De stap naar het maken van marmeren piemels klinkt nog ver weg.
“Zoals vaker in mijn werk, begon het idee als een grappige dagdroom. Tijdens de biënnale in Venetië bezocht ik veel kerken. Opeens leek het mij grappig als daar veel piemels te zien zouden zijn. Ik tart graag de gevestigde orde, maar dan met een knipoog. Ik zie de piemel als een symbool van vunzigheid, als iets wat niet mag, dat doorgaans haaks staat op westerse religies. Ik verdiepte me in de zogeheten ‘vijgenblad campagne’, waarbij al het naakt in de kerk plots bedekt moest worden met een vijgenblad; de piemelpolitie hakte zelfs sommige geslachtsdelen van beelden af. Dat is weer compleet anders dan de Indiase traditie waar mijn ouders deel van uitmaken. In sommige tempels zie je juist weer wél veel naakt. Heel tegenstrijdig.”

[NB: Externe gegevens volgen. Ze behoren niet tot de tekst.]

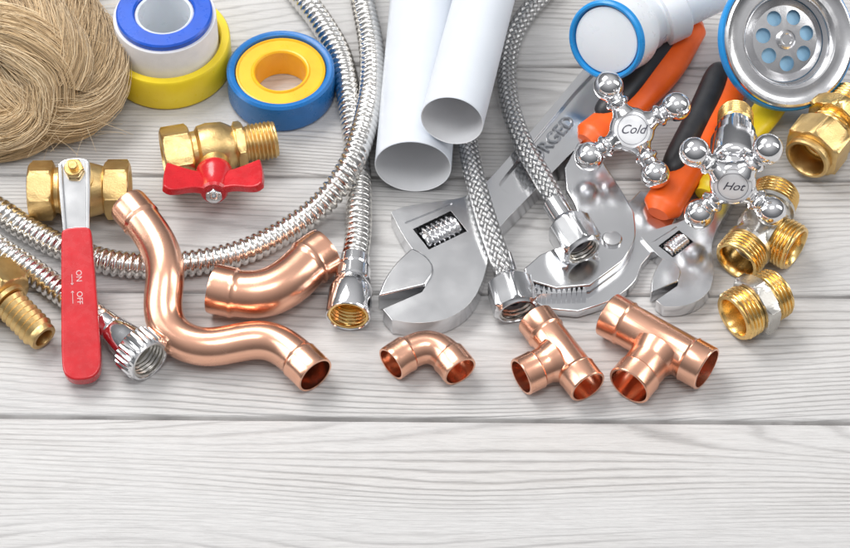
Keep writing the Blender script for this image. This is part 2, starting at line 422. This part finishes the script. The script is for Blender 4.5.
def butterfly_valve():
    a=V(163,158,1.28); b=V(276,139,1.2); ax=(b-a).normalized(); Lg=(b-a).length
    r=thing('butterfly_ball_valve','brass ball valve with red butterfly handle beside the blue tape roll','ball valve',(a+b)/2)
    M=FR(a,ax)
    k=Lg
    prof=[(.88,.1),(.92,0)]+hx(1.26,0.01,1.35,.08)+[(1.0,1.4),(1.0,1.6),(1.2,1.75),(1.28,2.2),(1.22,2.9),(1.05,3.2),(.95,3.35)]+hx(1.0,3.4,3.85,.06)+[(.82,3.9)]+thr(.90,.09,.19,3.95,k)+[(.62,k),(.6,k-.1),(.6,1.5)]+thr(.90,.07,.18,.1,1.3)[::-1]
    part(MB().lat(M,prof,72,loop=True),'body',BR,r)
    c=a+ax*2.45
    d=Vector((.04,-.93,.14)).normalized(); s=Vector((1,.06,0)); s=(s-d*s.dot(d)).normalized(); n=s.cross(d)
    if n.z<0: n=-n
    Md=FR(c+d*.9,d)
    part(MB().lat(Md,[(.74,0),(.74,.55),(.64,.6),(.64,.95)],48),'stem',BR,r)
    L=Matrix((s,d,n)).transposed().to_4x4(); L.translation=c+d*1.72
    w=part(MB().lat(FR(c+d*1.44,d),[(.62,0),(.80,.05),(.86,.2),(.84,.5),(.66,.95),(.62,1.3),(.64,1.55),(.56,1.68),(.3,1.7)],40),'butterfly_handle',REDP,r)
    for sg in (-1,1):
        R=Matrix.Rotation(radians(sg*-14),4,'Y')
        wing=[(sg*.3,.10,'s'),(sg*.85,.30),(sg*2.25,-.05,'s'),(sg*2.38,.8),(sg*2.36,1.62,'s'),(sg*2.0,1.88),(sg*.9,1.35),(sg*.3,1.42,'s')]
        if sg<0: wing=wing[::-1]
        part(MB().prism(chk(wing),-.17,.25,L@R),'wing',REDP,w,bevel=.08)
    part(MB().lat(FR(c+d*3.12,d),hx(.36,0,.25,.05)+[(.18,.26),(.18,.4),(.12,.44)],72),'handle_nut',ST,w)
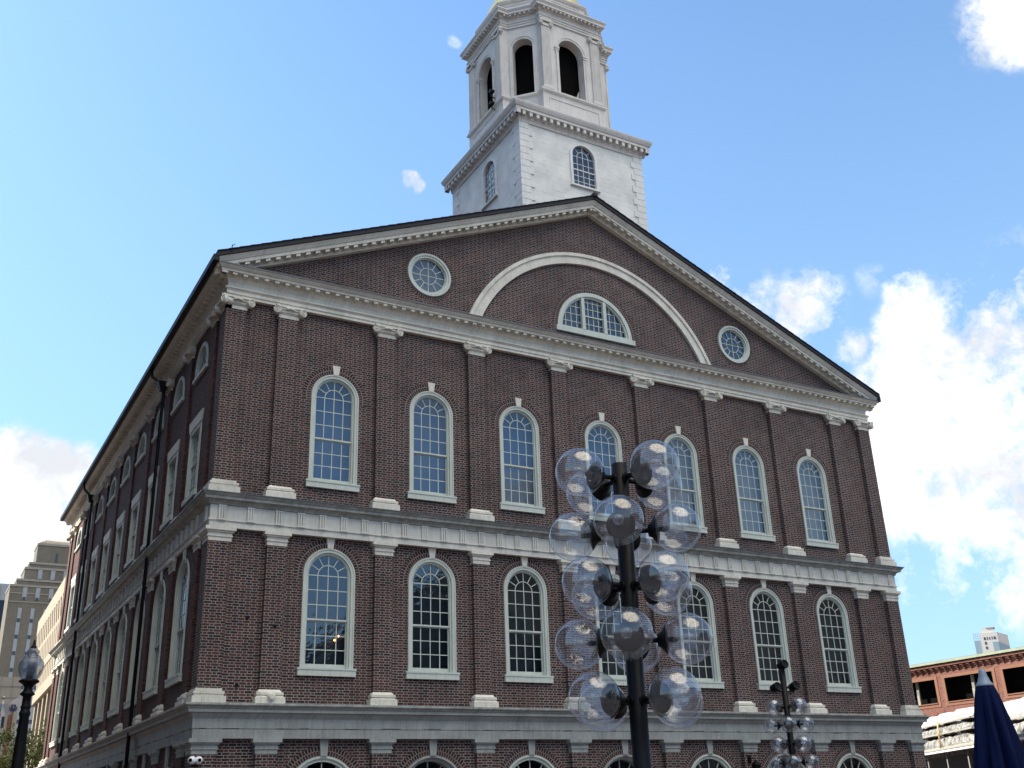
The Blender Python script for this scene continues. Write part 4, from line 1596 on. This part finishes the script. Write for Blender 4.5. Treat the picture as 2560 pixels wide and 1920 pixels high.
def globe_lamp(loc, top, levels, r_, R_, pole_r, label, group, a_diag, a_axis, first):
    root = empty('globe_street_lamp', (loc[0], loc[1], GZ), label, 'street lamp', group)
    root['rotated'] = 1
    p = MB().lathe([(pole_r * 2.2, 0), (pole_r * 2.2, .25), (pole_r * 1.5, .32), (pole_r * 1.12, .5), (pole_r, top - GZ), (pole_r * .7, top - GZ + .004)], 24)
    sub(p, 'pole', 'black_metal', root)
    used = False
    for k, (z, kind) in enumerate(levels):
        aa = a_diag if kind == 'd' else a_axis
        for j in range(4):
            a = R(aa + 90 * j + random.uniform(-1.5, 1.5))
            arm = MB().tube([(pole_r * .8, 0, 0), (R_ - r_ - .01, 0, 0)], .021, 10)
            arm.lathe([(.035, pole_r * .95), (.035, pole_r * .95 + .02)], 14, (0, 0, 0), 'x')
            ao = sub(arm, 'arm', 'black_metal', root)
            ao.location = (0, 0, z - GZ)
            ao.rotation_euler = (0, 0, a)
            gl = first if not used and first.parent is None else None
            if gl is None:
                gl = first.copy()
                COL.objects.link(gl)
                for ch in [q for q in bpy.data.objects if q.parent is first]:
                    d = ch.copy()
                    COL.objects.link(d)
                    d.parent = gl
            used = True
            gl.parent = root
            gl.location = (R_ * math.cos(a), R_ * math.sin(a), z - GZ + random.uniform(-.006, .006))
            gl.rotation_euler = (random.uniform(-.3, .3), random.uniform(-.03, .03), a)
    return root


gp = globe_proto(.20)
globe_lamp((-1.18, -19.37), 4.83, [(4.70, 'd'), (4.245, 'a'), (3.80, 'd'), (3.365, 'a'), (2.915, 'd')], .20, .425, .066, 'tall black post with five tiers of large clear globes, in front of the hall', 'clear globe street lamps', 5, 50, gp)
r2 = globe_lamp((13.70, -5.33), 5.42, [(4.46, 'd'), (4.02, 'a'), (3.555, 'd'), (3.11, 'a')], .20, .43, .074, 'farther globe lamp with three black spotlights at its top, right of the tall globe lamp', 'clear globe street lamps', 0, 45, gp)
for (dx, dy, z, ang) in ((0.02, -.02, 5.50, 25), (-.24, .06, 4.94, -40), (.24, -.10, 4.96, 30)):
    s_ = MB().lathe([(.05, .14), (.09, .12), (.105, .04), (.115, -.10), (.11, -.12), (.09, -.11), (.0, -.10)], 20, (0, 0, 0), 'y')
    s_.tube([(0, .0, 0), (-dx, -dy, -.02 if abs(dx) > .1 else -.2)], .025, 8)
    o_ = sub(s_, 'spotlight', 'black_metal', r2)
    o_.location = (dx, dy, z - GZ)
    o_.rotation_euler = (R(-12), 0, 0)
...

En waarom de keus voor marmer?
“Het materiaal oogt heel puriteins en vroom. Mensen hebben er ook gelijk een associatie bij. Het heeft een vastgestelde identiteit: je denkt aan historie, grandeur, luxe. Tegelijkertijd wordt het uit de grond gehaald: het laat een wond achter. Een marmermijn is eigenlijk een wond in de aarde, zie het als een ontworteling. Maar, vervolgens wordt het marmer een object, dat uiteindelijk weer zijn weg vindt op een andere plek. Die ontheemdheid herken ik, ik probeer ook mijn weg en mijn ‘thuis’ te vinden, terwijl ik altijd verward blijf over de verschillen tussen twee culturen. Het esthetische van marmer leent zich daarnaast heel goed om mijn pop-art-achtige vormentaal uit te drukken, gecombineerd met een speciale inleg-techniek. Daarmee wordt deze nieuwe symboliek letterlijk in steen gehouwen. In het Engels: to set in stone. Zo herschrijf ik de regels.”
Jouw werk is erg persoonlijk. Het gaat over opgroeien tussen twee culturen, een buitenstaander zijn, maar ook over jouw eigen homoseksualiteit.
“Mijn eerste presentatie van ‘The Resurrection’ voelde dan ook bijna als een coming-out. Het is zo uitgesproken. Eerder heb ik mezelf weleens gecensureerd of een idee niet doorgezet. Omdat het marmerwerk grotendeels al uitbesteed was kon ik niet meer terug. Dus daar stond ik dan, naast mijn marmeren piemels.”
Wat vinden je ouders van je werk?
“Die vraag krijg ik heel vaak. Eerlijk gezegd moet ik ze nog eens meenemen naar een expositie. Ze hebben het weleens voorbij zien komen op foto’s. Maar als het werk in mijn huis staat en mijn moeder komt langs, draai ik het toch even om. Met de marmeren piemeltafel heb ik dat niet gedaan. Toen ze die zag, vroeg ze: ‘Wat is dat?’. ‘Een tafel, mam’, antwoordde ik. Daarop zei ze: ‘O, oké. Mooi!’.”